Franz Graf also was a student of German landscape painter Alexander Marcks and Lovis Corinth, best known for his adaptation of French Impresssionism into his psychologically expressive paintings. Graf was actively working in the Friedenau area of Berlin until 1945 when he moved to Travemünde, a borough of Lübeck, where he died in 1950.

John Neville

John Neville: Fishing, Nova Scotia

John Neville was born in 1952 in Halls Harbor, Nova Scotia. While completing his BFA at the Nova Scotia College of Art and Design University, he studied at the Centre De Gravure Contemporaries, in Geneva, Switzerland. He is both a painter and a printmaker who has exhibited widely in the Maritime Provinces, the Eastern Seaboard, and Scotland.

William Baziotes

William Baziotes, “Cyclops”, Oil on Canvas, 1947, Chicago Art Institute

William Baziotes was an American painter known for his luminous abstractions of biomorphic forms. Though he is considered an Abstract Expressionist, Baziotes’s work remained outside the dominant aspects of the movement. His paintings are in many ways more closely aligned with the early Surrealist works of Mark rothko, Adolph Gottlieb and Robert Motherwell.

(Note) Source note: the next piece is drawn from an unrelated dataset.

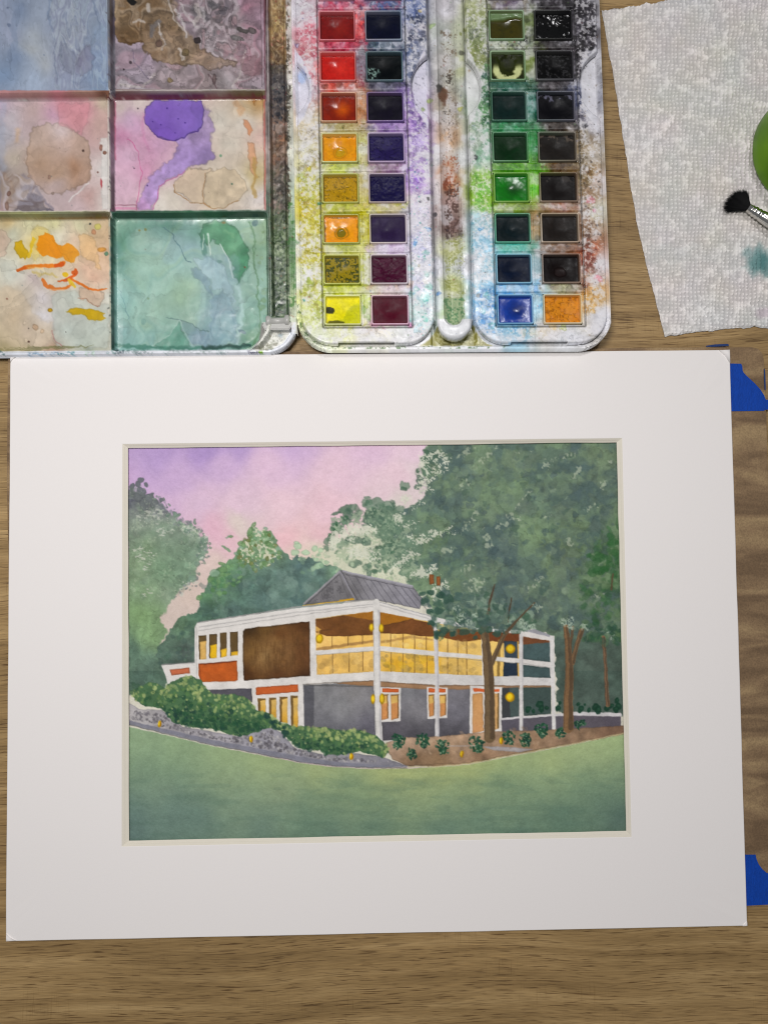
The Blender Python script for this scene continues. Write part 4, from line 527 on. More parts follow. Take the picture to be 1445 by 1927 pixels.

Born on June of 1912 in Pittsburgh, PA, William Baziotes was raised in the town of Reading, PA, where he worked antiquing glass as a young man. Interested in the poetry of Charles Baudelaire and the paintings of Henri Matisse, Baziotes moved to New York in 1933 to attend the National Academy of Design. During the late 1930s, he worked for the WPA Federal Art Project, both as a teacher and in its easel division.

Baziotes was introduced to Motherwell by the Surrealist painter Roberto Matta in 1941, and had his first solo exhibition at Peggy Guggenheim’s gallery Art of This Century in 1944. William Baziotes died on June 6, 1963 in New York, NY. Today, his works are held in the collections of Solomon R. Guggenheim Museum in New York, the Walker Art Center in Minneapolis, and the National Gallery of Art in Washington, D.C., among others.

Robert Motherwell

Robert Motherwell, “Elergy to the Spanish Republic No. 110”, Acrylic with Pencil and Charcoal on Canvas, 1971, Guggenheim Museum

The atrocities of the Spanish Civil War which started when he was twenty-one made an indelible impression on Robert Motherwell. who later devoted a series of more than two hundred paintings to the theme. From Motherwell’s retrospective view, the war became a metaphor for all injustice. He conceived of his series  “Elegies to the Spanish Republic” as majestic commemorations of human suffering and as poetic, abstract symbols for the unceasing cycle of life and death.

Motherwell demonstrates his admiration for French Symbolism with this series of paintings, an appreciation he shared with his fellow Abstract Expressionist painters. Motherwell was particularly inspired by the Symbolist poet Stéphane Mallarmé’s belief that a poem should not represent some specific entity, idea, or event, but rather the emotive effect that it produces. The abstract motif common to most of the Energy series, an alternating pattern of bulbous shapes compressed between columnar forms, may be read as an indirect reference to the experience of loss and the heroics of stoic resistance.

The contentious nature of life itself is expressed through the stark juxtaposition of black against white, which is emphasized by contrasting ovoid and rectilinear slab forms. Concerning the Elergy series, Motherwell said, “After a period of painting them, I discovered Black as one of my subjects—and with black, the contrasting white, a sense of life and death which to me is quite Spanish. They are essentially the Spanish black of death contrasted with the dazzle of a Matisse-like sunlight.”